The Ministry data confirms a 2.73% rise in unemployment between September and October, an increase which is partly due to the loss of jobs in the service sector as the tourism season winds down after the summer.

It is, however, the 3rd worst October on record for a rise in unemployment. Only October 2008, at the start of the crisis when 192,658 people lost their jobs and October 2011, when unemployment rose by 134,182, saw greater increases.

Meanwhile 472,595 people lost their jobs between October 2011 and October 2012, a 10.84% increase in unempoyment.

The service sector was hardest hit in October with 97,610 jobs lost, but other sectors also performed badly with 24,401 jobs lost in agriculture, where seasonal factors can also be taken into account. Industry also saw 8,888 positions disappear, while the construction sector continues without showing any signs of recovery with 3,670 jobs disappearing.
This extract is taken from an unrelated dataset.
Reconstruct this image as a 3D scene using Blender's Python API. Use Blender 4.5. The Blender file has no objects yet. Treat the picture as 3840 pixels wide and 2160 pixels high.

Secretary of State for Employment Engracia Hidalgo commented that the figures couldn't be considered "good", but stressed that "unemployment is behaving better than it did in 2011."

The October data also confirm a worrying trend in the Spanish job market: although 1,427,173 new contracts were signed during the month, only 130,632 (just 9.1% of the total) were for permanent jobs and of those 130,632, just 62,360 were for full time posts with the remainder for part-time jobs.

This seems to show that the market is evolving with companies looking to take on more temporary and part-time workers: situations which offer little security to employees who in turn will be more likely to save rather than spend their earnings to protect themselves for them their contracts expire.

This situation will do little to stimulate a significant rise in consumer spending that the needed to help kickstart the economy and lead to a greater creation of wealth and jobs.